There are other worthy works on the disc as well.  Armenian composer Tigran Mansurian (b. 1939) contributes two works to the album, Tagh for the Funeral of the Lord for viola and percussion, and Three Arias (Sung out the window facing Mount Ararat) for viola and chamber orchestra.  If Olivero’s musical palette might be described in visual terms as being more symbolist or abstract, then Mansurian’s contributions to the album lay more in the realist school and more traditionally Romantic in thrust.  Clearly, Mansurian, like Olivero, reveled in the opportunity to write for such an artist as Kashkashian, and the singing lines that he gives her to play are clearly aimed at her strengths in realizing vocal lines on a stringed instrument (a trait often sought, be less often found).

The disc is rounded out by a Mansurian arrangement of Oror by the Armenian composer Komitas played with quiet elegance on the piano by Mansurian, and Eitan Steinberg’s Rava Deravin for viola and string quartet, performed by Kim Kashkashian with the Kuss Quartett.

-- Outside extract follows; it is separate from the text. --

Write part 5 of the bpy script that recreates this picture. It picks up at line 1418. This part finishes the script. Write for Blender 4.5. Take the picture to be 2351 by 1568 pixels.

Originally written for voice, flute, clarinet, string trio and piano in 2001, it was transcribed by the composer for the present combination in 2003.  This last work is striking in the variety of sonorities that the composer is able to wring out the string quartet – an ensemble with no shortage of great works written for it, and virtually every trick in the book has been tried already – and a piece for solo viola and string quartet is a welcome addition to the repertoire, especially with orchestras less and less easy to come by to perform with.  In a way, Rava Deravin is a cyclical return to the materials of the opening work on the disc, since it pits largely block sonorities in the quartet against flittering and singing lines in the solo viola.

What a revelation this music is!  It reflects the spiritual aspirations and profound losses of several groups of dispossessed or subjugated peoples through that most intimate of musical utterances, the human voice, but at a slightly greater distance with the added layer of the stringed instrument standing in for the vocal line.  Prayers become songs, and through their transcription to the instrumental become songs without words, and achieve perhaps even greater significance.